There's a reason most people have never heard her voice; at a campaign rally in Utah on Jan. 29, Chelsea told the crowd she'd never spoken in public before, and "I'm feeling a little bit intimidated about that.'' She did not seem particularly nervous in front of a couple of hundred people on the campus in College Park, but rarely smiled as she reeled off the details of her mother's campaign proposals in a soft near-monotone.

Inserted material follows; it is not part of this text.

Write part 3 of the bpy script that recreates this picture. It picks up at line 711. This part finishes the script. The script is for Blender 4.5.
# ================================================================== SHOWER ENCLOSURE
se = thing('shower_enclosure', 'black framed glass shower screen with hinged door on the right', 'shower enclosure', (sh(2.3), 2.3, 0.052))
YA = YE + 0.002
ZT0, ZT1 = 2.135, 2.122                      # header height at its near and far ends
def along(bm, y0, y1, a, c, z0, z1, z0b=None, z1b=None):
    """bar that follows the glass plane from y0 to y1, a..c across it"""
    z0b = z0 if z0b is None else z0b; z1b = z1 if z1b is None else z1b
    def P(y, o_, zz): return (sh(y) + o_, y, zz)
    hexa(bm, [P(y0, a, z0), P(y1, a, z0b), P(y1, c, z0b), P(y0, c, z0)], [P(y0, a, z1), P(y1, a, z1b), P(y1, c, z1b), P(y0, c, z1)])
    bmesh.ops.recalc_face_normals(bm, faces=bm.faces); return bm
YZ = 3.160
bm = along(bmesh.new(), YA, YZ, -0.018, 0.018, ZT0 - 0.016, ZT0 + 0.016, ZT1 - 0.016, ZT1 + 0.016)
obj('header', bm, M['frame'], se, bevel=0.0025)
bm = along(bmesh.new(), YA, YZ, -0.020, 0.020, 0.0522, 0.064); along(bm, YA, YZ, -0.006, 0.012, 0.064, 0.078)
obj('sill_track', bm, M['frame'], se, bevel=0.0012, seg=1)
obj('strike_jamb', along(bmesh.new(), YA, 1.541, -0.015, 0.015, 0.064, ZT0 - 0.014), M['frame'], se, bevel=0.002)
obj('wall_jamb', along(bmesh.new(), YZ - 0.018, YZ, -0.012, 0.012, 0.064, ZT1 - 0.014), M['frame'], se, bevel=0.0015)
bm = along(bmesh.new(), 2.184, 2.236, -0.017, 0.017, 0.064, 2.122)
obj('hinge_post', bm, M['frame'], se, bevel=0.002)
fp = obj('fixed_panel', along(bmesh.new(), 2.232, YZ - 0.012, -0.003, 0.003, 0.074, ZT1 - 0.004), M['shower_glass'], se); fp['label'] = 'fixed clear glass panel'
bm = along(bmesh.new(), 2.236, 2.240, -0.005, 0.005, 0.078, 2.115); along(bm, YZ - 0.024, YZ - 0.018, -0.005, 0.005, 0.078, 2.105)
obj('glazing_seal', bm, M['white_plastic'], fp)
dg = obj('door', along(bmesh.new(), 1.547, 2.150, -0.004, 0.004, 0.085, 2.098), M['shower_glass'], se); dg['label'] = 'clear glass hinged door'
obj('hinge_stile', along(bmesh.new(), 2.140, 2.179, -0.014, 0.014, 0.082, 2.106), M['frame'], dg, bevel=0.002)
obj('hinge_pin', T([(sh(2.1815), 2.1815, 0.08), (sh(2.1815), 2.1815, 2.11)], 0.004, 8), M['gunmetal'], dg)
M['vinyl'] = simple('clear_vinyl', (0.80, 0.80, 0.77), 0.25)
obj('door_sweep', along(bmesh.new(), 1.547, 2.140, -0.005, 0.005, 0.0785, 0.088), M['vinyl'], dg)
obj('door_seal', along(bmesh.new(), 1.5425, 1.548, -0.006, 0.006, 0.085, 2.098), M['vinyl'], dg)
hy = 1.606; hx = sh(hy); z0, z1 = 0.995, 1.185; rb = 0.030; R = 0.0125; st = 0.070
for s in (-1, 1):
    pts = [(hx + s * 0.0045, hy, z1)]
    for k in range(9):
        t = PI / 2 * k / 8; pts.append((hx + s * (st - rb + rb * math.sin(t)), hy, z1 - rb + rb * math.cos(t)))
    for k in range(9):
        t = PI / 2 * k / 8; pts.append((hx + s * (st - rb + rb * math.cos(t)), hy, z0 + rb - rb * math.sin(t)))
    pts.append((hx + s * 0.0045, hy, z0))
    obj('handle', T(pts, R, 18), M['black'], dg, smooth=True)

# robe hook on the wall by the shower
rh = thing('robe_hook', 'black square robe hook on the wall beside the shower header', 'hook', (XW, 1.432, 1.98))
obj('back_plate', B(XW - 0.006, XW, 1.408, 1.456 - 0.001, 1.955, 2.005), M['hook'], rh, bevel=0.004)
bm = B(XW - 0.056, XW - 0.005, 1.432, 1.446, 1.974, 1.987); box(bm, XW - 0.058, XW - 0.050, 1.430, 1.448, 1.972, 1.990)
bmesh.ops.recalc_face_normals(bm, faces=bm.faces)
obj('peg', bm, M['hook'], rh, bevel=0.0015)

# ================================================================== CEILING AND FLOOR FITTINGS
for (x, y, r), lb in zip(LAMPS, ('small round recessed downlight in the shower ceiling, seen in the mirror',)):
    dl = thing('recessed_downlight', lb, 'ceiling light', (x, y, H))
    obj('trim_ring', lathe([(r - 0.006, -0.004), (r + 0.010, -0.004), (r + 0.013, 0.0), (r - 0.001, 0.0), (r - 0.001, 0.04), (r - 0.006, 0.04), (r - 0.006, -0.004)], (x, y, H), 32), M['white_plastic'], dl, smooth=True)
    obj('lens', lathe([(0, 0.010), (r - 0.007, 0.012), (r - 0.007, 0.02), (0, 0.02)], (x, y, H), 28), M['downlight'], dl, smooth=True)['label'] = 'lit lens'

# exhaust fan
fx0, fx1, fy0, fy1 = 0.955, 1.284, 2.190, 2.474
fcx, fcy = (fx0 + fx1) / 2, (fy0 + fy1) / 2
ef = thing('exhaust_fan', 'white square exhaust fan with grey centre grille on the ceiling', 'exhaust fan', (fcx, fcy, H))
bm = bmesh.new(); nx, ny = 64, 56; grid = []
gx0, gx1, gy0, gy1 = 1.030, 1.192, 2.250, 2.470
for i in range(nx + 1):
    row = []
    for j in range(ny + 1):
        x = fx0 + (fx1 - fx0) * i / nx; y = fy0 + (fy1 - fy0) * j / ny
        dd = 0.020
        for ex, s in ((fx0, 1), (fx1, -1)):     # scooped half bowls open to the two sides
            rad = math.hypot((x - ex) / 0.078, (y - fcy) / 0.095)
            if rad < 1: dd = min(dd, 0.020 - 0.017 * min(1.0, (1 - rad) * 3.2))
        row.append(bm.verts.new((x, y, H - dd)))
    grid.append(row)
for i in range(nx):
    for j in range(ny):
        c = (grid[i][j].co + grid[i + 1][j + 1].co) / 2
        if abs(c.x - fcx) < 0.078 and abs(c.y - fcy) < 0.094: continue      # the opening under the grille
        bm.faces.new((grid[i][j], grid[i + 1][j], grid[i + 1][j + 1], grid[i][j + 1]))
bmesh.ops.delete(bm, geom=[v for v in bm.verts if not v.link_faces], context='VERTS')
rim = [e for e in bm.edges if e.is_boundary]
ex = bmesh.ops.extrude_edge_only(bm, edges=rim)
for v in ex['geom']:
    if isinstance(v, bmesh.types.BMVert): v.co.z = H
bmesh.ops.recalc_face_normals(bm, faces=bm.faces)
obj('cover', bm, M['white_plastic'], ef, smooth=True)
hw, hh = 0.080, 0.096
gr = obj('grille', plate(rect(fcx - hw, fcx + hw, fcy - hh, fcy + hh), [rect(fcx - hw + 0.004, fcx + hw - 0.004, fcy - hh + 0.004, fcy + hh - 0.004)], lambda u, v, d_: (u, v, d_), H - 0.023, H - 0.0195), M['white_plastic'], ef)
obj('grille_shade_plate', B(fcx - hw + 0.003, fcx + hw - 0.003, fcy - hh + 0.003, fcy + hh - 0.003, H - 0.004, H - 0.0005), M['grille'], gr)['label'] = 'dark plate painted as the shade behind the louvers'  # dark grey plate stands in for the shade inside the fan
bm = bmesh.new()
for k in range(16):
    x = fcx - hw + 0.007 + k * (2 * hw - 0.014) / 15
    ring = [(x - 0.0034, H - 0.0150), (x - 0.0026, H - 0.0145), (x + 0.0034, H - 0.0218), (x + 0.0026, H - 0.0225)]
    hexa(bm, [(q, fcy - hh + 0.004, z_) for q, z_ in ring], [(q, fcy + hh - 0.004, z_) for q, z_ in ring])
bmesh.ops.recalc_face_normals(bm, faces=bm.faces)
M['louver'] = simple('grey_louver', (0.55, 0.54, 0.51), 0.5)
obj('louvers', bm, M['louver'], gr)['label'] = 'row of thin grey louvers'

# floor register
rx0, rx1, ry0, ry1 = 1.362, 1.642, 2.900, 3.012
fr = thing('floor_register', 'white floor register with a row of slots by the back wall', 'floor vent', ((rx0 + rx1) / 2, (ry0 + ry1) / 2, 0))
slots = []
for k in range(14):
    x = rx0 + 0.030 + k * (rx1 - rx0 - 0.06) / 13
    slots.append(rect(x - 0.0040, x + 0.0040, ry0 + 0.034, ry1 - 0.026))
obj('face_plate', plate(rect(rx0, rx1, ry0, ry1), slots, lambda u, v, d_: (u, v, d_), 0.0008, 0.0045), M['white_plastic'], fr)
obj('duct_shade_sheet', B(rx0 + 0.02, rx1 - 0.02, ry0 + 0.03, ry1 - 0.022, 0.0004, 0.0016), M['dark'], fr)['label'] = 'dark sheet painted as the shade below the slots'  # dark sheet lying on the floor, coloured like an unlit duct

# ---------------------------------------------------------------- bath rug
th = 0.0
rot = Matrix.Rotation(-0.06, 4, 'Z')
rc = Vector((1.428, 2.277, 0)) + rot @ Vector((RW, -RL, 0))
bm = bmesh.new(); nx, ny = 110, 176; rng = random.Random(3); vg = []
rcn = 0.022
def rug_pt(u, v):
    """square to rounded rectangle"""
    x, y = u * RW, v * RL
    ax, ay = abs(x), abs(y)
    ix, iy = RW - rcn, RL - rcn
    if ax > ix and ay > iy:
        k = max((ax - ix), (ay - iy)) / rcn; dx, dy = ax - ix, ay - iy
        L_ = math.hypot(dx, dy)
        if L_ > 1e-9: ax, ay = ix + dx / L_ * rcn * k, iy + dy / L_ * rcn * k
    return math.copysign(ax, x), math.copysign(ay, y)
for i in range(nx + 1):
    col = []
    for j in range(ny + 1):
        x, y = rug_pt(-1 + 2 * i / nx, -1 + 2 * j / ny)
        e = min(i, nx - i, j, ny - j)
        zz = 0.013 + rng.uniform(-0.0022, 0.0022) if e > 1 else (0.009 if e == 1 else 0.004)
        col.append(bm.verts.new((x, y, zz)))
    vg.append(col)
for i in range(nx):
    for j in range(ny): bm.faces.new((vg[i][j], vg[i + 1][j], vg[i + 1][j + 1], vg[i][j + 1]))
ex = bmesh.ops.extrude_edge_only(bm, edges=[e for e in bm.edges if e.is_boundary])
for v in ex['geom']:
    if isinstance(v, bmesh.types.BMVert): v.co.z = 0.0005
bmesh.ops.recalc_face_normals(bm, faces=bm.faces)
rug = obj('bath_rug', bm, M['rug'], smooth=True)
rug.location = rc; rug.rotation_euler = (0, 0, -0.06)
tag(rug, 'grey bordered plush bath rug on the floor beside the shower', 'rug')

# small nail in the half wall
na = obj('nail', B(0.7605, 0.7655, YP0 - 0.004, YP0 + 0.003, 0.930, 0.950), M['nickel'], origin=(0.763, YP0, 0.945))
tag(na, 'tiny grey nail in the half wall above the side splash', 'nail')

On a makeshift stage in the student union's lower level food court, she said hello and made just one point about her mom—briefly pitching her as a fiscal conservative—before going straight to the Q & A. Now that she's in the financial sector herself, said Chelsea, who works for a hedge fund, she sees how important it is that Hillary Clinton puts a price tag on all of her policy proposals: "She tells you how she'll pay for everything, and that makes her the most fiscally conservative person on either side of the aisle.''
She began nearly every answer similarly: "I'm really proud that ...'' When asked about her mother's plan to expand insurance coverage, she began, "I'm proud that she stood up for universal health care,'' then went on to suggest that her own health benefits are not what they might be: "If you're like me and you're not happy with your employer-provided health care'' you'd do better under the Clinton plan. To a young man in the Air Force who wondered what would happen to his pay if Clinton were elected, she said, "I'm really proud how she worked with Lindsey Graham'' to push for regular military pay raises. Without altering her even, pleasant tone of voice, she added, "I don't know how many of you know Lindsey Graham, but he is a very conservative senator and someone who prosecuted my father in the '90s.''
Asked about the deficit, she characterized her mother as "even more fiscally conservative than my dad,'' and in speaking about how her mother would push for global action on global climate change, said Hillary would be like "Thatcher banging Reagan and Gorbachev's heads together'' and convincing them they could talk to each other. Restarting the Kyoto process would "be good for the children and grandchildren I hope to have, and be good for our economy.''
Twice, she said enigmatically that it was humbling to be speaking to people younger than she: "Some of you are a lot younger than I am, I say with another dose of humility.'' Her biggest applause line of the day was, predictably, when she said her mom wants to double the amount of Pell grants to low-income college students. If her mother had not had access to student loans, she said, "I quite literally would not be standing here.''
The question she herself most clearly enjoyed was from a young woman who said, "There's so much sexism in this campaign and in the attacks on your mom. I'm wondering, how do you and your mom take the sexism?''
"You should talk to your friends about what you think motivates the coverage and what it implies,'' Chelsea answered, flashing a rare smile. She cracked a grin, too, when Nandini Jammi, a UMD sophomore, read her a limerick she'd prepared for the occasion. "My boyfriend is here and he's never written me a limerick,'' Chelsea responded. The verse went like this:
When I was a girl, I saw Bill
Run for the president with skill
Now Hillary is awesome
As executive, she'll blossom
So for you Chelsea, Capitol Hill?
"No,'' Bill and Hillary's daughter answered quietly. "I do have a very personal political ambition, and that is to help my mom become my president.'' The only question she did not answer was about what she makes of Barack Obama's amazing popularity and whether her mother would consider choosing Obama as her running mate if she got their party's nomination: "I'm really proud of the broad base of support my mom has also inspired,'' Chelsea told the questioner. "I think the fact that my mom has won re-election and won the plurality of the electorate''—even winning support from farmers in upstate New York—"is a major endorsement of her electability.'' As for whether they'll end up as running mates, "That came up in the debate in L.A. and I would urge you to look at that; I don't have anything to add.''
These weren't reporters asking the questions, so nobody inquired about David Shuster, or whether she thinks the MSNBC reporter's head ought to roll for suggesting that her mom had "pimped her out'' by moving her into a speaking role. Or whether her mother, who has demanded that he be fired, was perhaps exaggerating the slight, hoping to capitalize on the grievance ahead of Tuesday's primaries.